[Start Recorded information]

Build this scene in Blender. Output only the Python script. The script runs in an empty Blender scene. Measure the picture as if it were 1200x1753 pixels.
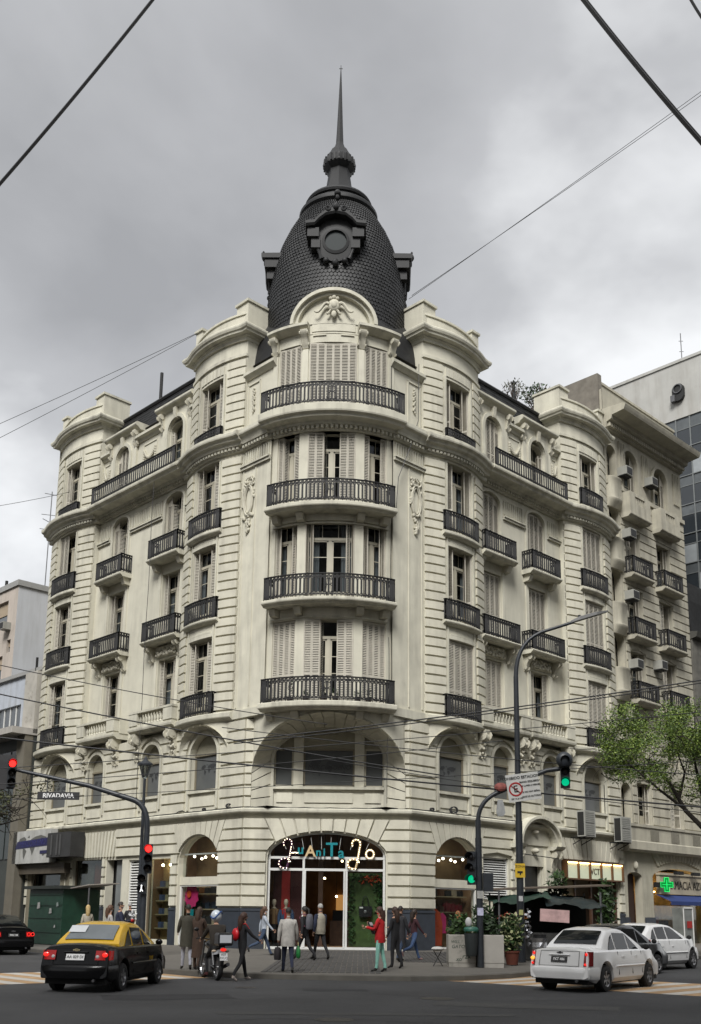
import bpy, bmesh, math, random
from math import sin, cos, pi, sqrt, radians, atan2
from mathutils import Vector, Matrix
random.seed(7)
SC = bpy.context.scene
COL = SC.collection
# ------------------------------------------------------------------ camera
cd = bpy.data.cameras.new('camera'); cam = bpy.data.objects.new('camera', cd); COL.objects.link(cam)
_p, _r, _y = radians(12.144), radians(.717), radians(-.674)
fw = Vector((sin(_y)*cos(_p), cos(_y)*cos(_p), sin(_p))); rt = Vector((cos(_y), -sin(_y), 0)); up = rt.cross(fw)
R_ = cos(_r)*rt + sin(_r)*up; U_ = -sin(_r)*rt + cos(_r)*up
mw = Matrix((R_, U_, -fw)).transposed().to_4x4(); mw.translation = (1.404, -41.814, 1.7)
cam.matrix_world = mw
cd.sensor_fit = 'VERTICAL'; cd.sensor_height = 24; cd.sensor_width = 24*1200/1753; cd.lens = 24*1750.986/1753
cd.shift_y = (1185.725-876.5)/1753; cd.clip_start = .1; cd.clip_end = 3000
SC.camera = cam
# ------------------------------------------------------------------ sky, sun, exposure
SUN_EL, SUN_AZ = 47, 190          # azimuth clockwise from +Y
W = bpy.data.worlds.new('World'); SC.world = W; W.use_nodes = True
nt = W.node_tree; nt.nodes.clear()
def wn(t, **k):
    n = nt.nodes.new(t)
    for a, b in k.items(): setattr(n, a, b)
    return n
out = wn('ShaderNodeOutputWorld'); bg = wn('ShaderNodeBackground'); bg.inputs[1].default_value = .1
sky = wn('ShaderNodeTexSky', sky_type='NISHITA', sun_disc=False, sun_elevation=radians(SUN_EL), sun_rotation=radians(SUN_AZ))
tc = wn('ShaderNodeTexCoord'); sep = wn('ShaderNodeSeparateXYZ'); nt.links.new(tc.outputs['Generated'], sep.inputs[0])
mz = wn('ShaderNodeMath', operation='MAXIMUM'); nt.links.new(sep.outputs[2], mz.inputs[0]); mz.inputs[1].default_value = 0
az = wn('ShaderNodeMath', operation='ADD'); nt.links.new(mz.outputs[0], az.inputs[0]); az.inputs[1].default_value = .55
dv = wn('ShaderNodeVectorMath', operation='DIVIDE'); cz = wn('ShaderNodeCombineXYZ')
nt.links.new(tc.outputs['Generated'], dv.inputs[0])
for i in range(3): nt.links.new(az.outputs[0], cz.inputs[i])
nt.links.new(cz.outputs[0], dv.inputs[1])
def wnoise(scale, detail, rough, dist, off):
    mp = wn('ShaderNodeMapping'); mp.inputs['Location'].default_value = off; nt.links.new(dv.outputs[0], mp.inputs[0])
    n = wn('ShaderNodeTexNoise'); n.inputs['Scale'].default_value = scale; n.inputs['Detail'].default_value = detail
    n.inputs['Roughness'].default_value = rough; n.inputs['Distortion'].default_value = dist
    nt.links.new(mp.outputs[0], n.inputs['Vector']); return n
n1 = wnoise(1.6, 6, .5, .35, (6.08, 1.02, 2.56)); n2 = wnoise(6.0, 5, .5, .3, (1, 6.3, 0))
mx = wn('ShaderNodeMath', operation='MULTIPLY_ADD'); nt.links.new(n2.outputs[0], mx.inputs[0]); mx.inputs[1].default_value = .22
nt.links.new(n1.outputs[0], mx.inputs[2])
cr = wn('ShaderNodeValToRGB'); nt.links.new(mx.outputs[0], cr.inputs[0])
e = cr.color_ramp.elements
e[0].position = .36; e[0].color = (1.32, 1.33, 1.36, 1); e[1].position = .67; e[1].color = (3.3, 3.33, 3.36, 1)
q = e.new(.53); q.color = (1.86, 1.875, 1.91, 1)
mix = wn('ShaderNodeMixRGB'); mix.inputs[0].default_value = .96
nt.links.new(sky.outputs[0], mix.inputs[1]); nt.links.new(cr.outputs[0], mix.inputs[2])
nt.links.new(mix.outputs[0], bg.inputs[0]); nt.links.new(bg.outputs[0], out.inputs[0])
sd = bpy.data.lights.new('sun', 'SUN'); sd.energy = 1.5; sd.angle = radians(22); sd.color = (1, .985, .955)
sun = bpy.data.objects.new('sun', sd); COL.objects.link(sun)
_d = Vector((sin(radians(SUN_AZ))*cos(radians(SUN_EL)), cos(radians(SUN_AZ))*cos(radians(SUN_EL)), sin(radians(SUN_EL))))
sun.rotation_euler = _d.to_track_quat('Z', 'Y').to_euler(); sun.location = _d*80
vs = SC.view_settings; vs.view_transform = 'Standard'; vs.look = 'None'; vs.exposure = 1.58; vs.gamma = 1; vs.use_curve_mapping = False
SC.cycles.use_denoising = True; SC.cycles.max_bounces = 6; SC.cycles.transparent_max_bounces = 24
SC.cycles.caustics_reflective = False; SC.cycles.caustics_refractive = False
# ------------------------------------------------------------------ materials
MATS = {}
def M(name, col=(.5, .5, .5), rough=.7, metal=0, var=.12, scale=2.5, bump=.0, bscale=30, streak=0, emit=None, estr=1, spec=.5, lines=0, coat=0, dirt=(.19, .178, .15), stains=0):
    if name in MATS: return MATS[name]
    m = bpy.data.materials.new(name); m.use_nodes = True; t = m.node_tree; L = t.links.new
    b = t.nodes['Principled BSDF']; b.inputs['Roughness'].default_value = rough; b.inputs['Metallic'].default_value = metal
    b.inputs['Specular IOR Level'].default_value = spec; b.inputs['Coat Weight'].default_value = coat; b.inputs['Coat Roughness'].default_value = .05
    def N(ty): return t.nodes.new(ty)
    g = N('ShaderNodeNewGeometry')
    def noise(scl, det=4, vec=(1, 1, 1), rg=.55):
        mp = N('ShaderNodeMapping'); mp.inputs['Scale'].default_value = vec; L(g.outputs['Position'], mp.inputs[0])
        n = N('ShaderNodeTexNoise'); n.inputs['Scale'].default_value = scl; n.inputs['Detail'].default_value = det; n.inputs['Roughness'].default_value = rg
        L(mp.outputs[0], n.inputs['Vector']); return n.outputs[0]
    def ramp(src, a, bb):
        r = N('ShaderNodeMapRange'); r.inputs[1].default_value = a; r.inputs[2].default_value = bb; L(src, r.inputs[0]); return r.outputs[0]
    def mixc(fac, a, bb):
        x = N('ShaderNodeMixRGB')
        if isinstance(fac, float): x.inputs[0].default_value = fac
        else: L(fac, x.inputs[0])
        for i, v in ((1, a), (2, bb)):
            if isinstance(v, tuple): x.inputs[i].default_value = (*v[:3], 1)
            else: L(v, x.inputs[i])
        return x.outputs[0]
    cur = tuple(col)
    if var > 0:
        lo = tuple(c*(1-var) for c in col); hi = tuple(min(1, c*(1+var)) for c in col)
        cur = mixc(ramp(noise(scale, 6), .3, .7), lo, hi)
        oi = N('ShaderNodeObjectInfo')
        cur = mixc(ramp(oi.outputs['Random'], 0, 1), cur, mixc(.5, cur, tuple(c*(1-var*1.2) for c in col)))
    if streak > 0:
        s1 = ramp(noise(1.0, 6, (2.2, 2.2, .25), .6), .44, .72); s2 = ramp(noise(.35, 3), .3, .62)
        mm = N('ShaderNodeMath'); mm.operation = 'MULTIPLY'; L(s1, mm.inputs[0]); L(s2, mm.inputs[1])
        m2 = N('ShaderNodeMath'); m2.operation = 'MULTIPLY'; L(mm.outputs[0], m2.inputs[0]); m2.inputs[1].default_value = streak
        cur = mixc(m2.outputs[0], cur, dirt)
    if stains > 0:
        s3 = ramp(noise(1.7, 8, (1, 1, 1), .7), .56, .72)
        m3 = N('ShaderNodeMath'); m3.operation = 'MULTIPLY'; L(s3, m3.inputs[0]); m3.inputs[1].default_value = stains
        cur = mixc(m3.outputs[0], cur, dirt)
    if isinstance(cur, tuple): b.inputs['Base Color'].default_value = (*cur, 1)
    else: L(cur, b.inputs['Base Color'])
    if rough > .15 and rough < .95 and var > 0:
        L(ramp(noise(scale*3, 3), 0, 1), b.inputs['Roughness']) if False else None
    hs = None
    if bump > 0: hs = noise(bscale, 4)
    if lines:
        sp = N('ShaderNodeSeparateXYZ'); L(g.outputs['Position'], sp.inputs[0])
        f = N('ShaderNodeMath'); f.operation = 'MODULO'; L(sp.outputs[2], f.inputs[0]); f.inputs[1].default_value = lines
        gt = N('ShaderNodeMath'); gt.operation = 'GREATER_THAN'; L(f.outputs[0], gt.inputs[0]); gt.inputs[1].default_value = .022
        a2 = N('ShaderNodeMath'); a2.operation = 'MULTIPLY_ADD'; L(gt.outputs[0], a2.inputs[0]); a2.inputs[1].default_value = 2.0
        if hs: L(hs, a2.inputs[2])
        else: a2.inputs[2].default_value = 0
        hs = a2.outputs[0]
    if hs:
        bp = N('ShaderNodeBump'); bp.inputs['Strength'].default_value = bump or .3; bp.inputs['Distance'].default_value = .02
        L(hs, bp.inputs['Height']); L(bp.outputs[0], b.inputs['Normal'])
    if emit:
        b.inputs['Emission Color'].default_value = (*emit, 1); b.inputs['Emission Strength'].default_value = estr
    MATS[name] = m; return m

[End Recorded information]

Task statement =
Check the data for the word "scene" and pull out the lines that have it.

Problem solution =
Build this scene in Blender. Output only the Python script. The script runs in an empty Blender scene. Measure the picture as if it were 1200x1753 pixels.
SC = bpy.context.scene